Is my reasoning up to this point correct?
Almost. /\D/ matches any character other than a digit, but not just the first one (if you use g option).
and [^\s] will match the first non-whitespace character
Almost, [^\s] will match any non-whitespace character, not just the first one (if you use g option).
/^\D+[^\s]+$/ matching strings that contain spaces?
Yes, it does, because \D matches a space (space is not a digit).
Why is /^\D+[^\s]+$/ matching strings that contain spaces?
Because \D+ in /^\D+[^\s]+$/can match spaces.
Conclusion:
Use
^[^\d\s!#£$%^&*()+=]+$
It will match strings that have no digits and spaces, and the symbols you do not allow.
Mind that to match a literal -, ] or [ with a character class, you either need to escape them, or use at the start or end of the expression. To play it safe, escape them.
Just insert every character you don't want to include in a negated character class as follows:
^[^\s\d!#£$%^&*()+=]*$
DEMO
Debuggex Demo
^ - start of the string
[^...] - matches one character that is not in `...`
\s - matches a whitespace (space, newline,tab)
\d - matches a digit from 0 to 9
* - a quantifier that repeats immediately preceeding element by 0 or more times
so the regex matches any string that has
1. string that has a beginning
2. containing 0 or more number of characters that is not whitesapce, digit, and all the symbols included in the character class ( In this example !#£$%^&*()+=) i.e., characters that are not included in the character class `[...]`
3.that has ending
NOTE:
If the symbols you don't want it to have also includes - , a hyphen, don't put it in between some other characters because it is a metacharacter in character class, put it at last of character class
I've working on a javascript regex that I intend to use with the jquery validate plugin (I'll add this as an additional method).
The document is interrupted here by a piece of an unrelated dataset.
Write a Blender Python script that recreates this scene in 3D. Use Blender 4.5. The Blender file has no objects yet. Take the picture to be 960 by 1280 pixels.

It must (among other rules):
test if at least one of the following special characters is entered:
!, ", #, $, %, &, ', (, ), *, +,-, .,/, :, ;, <, =, >, ?, #, [, \, ], ^, _, `, {, |, }, ~
not allow 3 consecutive identical characters:
passed:
aa
99
++
not passed:
aaa
999
+++
The problem with my regex is that is having problem with these mentioned rules:
I think the issue is related to escaping and I've tried escaping + and - to no avail. Can anyone help! This is my regex: http://regexr.com/3ack3
This is one of those requirements where you can really simplify your life by using multiple regexes, rather than trying to cram all the logic into one complex regex with many assertions. Here's some JavaScript that implements your requirement:
var specialCharRegex = /[!"#$%&'()*+.\/:;<=>?#\[\\\]^_`{|}~-]/;
var threeConsecutiveRegex = /(.)\1\1/;
var input = prompt();
if (specialCharRegex.test(input) && !threeConsecutiveRegex.test(input)) {
alert('passed');
} else {
alert('failed');
} // end if
http://jsfiddle.net/t8609xv2/
Some notes on the trickier points:
inside the bracket expression, the following four special characters had to be backslash-escaped: /[\]. (Forward slash because it delimits the regex, backslash because it's the escape character, and the brackets because they delimit the bracket expression.)
inside the bracket expression, the dash had to be moved to the end, because otherwise it would likely specify a character range. When at the end, it never specifies a range, so it's always safer to put it there.
This modular approach also benefits maintainability, as you will more easily be able to make changes (modify/add/remove regexes, or change the if-test logic) at a later point in time.
Another benefit is that you could test each regex independently, which could allow you to provide a more accurate error message to the user, as opposed to just saying something like "invalid password".
Edit: Here's how you can whitelist the chars that are accepted in the input:
var specialCharRegex = /[!"#$%&'()*+.\/:;<=>?#\[\\\]^_`{|}~-]/;
var threeConsecutiveRegex = /(.)\1\1/;
var nonWhitelistCharRegex = /[^a-zA-Z0-9!"#$%&'()*+.\/:;<=>?#\[\\\]^_`{|}~-]/;
var input = prompt();
if (specialCharRegex.test(input) && !threeConsecutiveRegex.test(input) && !nonWhitelistCharRegex.test(input)) {
alert('passed');
} else {
alert('failed');
} // end if
http://jsfiddle.net/t8609xv2/2/
^(?=.*[!"#$%&'()*+,,\/:;<=>?#\[\]^_`{|}~-])(?!.*(.)\1\1).*$
Try this.See demo.
https://regex101.com/r/wX9fR1/10
You need a positive lookahead to check for special characters.
And
A negative lookahead to check if a character is is there 3 times.
You can use this regex:
^(?!.*?(.)\1{2})(?=[^a-z]*[a-z])(?=[^A-Z]*[A-Z])(?=\D*\d)(?=.*?[!##$%^&*()_=\[\]{};':"\\|,.<>\/?+-]).{8,20}$
RegEx Demo
You might be able to shorten it using:
^(?!.*?(.)\1{2})(?=[^a-z]*[a-z])(?=[^A-Z]*[A-Z])(?=\D*\d)(?=.*?[\W_]).{8,20}$
i.e. using non-word property \W instead of listing each and every special character.